Aujourd’hui, 22ans après la fondation du Réseau euro-africain de recherches sur les épopées (Reare), quels sont les objectifs de ce 9ème con­grès ?

Le Reare a été fondé il y a 22 ans. Nous sommes aujourd’hui au 9ème congrès et c’est très important de montrer d’abord qu’il y a une jeune relève qui est là et qui est en train d’assurer le travail qui a été fait par les aînés, il y a 22 ans. Il y a très peu de gens qui étaient au congrès de la fondation du Reare et qui ne sont pas là aujourd’hui. Et cette année, on a choisi un thème autour de la figure du saint. Comment cette figure-là se construit, où il a été construit au fil de l’histoire et comment est-ce que ces récits qu’on appelle des récits fondateurs de nos identités, participent à la préservation et à la construction de cette figure.

El Hadji Omar Tall est la figure par excellence du saint au Sénégal. Que pouvez-vous dire sur lui ?
El Hadji Omar Tall est une figure imposante dans l’histoire africaine. Et il suffit juste de revoir sa trajectoire pour voir évidemment le nombre de kilomètres qu’il a parcouru depuis l’Afrique jusqu’à la Mecque. Et à son retour, avant le djihad, toutes les péripéties autour du Sénégal, du Fouta à l’extrême Nord, jusqu’à l’extrême Sud du pays. Et ça, c’était avant son djihad. El Hadji Omar, c’est une figure imposante de sainteté dans l’histoire de la société et dans la littérature ouest-africaine de manière générale. Nous sommes tous interpellés pour exhumer ces figures-là. Et la faute n’incombe pas seulement aux décideurs, aux intellectuels, mais c’est nous tous qui devons prendre en charge cette question. L’épopée est un récit mal connu, très mal connu même. Et quand on parle de l’épopée, c’est généralement politique d’autant plus que ces personnages comme Ceerno Souleymane Baal et Abdoul Kader Kane ont fondé un Etat théocratique. Maintenant, on va essayer de voir comment leur figure de sainteté légitime un peu leur action politique. Et comment cette sainteté elle-même préfigure une gestion sobre et vertueuse des affaires de l’Etat dont nous parlent Ceerno Souleymane Baal et Abdou Kader Kane.

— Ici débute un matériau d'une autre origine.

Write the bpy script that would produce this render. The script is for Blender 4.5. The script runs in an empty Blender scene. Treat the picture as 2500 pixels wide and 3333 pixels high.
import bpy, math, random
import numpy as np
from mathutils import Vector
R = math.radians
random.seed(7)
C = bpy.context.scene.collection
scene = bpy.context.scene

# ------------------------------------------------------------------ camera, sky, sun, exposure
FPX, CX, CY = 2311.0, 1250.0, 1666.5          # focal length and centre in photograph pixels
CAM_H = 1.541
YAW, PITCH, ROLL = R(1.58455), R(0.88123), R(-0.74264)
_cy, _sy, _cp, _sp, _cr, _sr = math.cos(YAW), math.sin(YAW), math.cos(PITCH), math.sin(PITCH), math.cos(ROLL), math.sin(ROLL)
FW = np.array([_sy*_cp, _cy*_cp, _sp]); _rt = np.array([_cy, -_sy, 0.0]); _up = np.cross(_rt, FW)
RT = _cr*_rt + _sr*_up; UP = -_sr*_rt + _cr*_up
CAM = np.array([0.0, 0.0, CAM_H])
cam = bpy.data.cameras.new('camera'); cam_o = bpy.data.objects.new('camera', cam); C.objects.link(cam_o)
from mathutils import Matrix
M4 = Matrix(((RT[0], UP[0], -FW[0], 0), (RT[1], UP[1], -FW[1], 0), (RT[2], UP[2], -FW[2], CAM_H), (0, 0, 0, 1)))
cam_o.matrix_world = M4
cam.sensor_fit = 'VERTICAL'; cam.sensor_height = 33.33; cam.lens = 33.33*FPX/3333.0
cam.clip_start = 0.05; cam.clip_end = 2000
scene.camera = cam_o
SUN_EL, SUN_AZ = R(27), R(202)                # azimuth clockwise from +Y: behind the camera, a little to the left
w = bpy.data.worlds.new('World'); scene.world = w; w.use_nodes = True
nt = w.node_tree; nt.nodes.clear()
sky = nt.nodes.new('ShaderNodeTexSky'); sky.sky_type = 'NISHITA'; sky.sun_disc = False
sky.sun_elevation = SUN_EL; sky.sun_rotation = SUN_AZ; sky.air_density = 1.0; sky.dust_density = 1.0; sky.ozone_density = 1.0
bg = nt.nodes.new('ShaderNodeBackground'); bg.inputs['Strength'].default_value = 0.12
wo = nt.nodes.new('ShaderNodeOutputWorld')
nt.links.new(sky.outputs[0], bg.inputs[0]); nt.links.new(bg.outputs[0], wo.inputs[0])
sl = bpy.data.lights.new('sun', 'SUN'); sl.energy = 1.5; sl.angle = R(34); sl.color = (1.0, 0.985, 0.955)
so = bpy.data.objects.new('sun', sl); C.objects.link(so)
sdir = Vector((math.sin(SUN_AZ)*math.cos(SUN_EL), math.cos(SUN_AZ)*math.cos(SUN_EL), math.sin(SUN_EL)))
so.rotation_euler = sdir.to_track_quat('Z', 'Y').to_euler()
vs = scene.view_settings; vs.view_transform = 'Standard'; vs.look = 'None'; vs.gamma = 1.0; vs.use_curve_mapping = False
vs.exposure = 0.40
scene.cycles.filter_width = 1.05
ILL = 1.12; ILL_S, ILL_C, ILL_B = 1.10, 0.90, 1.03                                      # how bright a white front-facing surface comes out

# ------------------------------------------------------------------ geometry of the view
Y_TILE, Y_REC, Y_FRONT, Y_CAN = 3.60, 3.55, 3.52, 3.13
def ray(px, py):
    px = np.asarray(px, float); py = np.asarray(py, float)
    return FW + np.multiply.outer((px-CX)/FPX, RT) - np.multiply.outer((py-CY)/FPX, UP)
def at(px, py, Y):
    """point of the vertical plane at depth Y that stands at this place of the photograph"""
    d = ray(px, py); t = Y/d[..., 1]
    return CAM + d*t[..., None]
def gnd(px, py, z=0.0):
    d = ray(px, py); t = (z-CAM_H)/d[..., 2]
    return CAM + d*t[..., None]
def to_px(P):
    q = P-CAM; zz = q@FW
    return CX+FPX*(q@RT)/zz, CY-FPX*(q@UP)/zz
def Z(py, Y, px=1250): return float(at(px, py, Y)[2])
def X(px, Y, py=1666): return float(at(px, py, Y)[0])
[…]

Aujourd’hui, quelle est l’importance de la littérature orale ?
La littérature orale, comme vous le savez, a toujours été importante, encore plus aujourd’hui où nous sommes dans un monde où nous autres africains, où notre jeunesse est en perte de repères.  Et c’est cette littérature évidemment qui consigne toutes nos valeurs culturelles, politiques, historiques, sociales qu’il faudra exhumer pour montrer aux jeunes africains qu’ils n’ont rien à envier au reste du monde et que nous avons une très grande civilisation qu’il convient maintenant de préserver. Et que la jeunesse africaine, en perte de repères, doit savoir qu’en revisitant cette littérature, elle pourra trouver des références pour guider ses actions. Et si vous regardez le programme du congrès, El Hadji Omar Tall est le personnage qui sera le plus abordé par les participants. Ce qui montre évidemment son importance.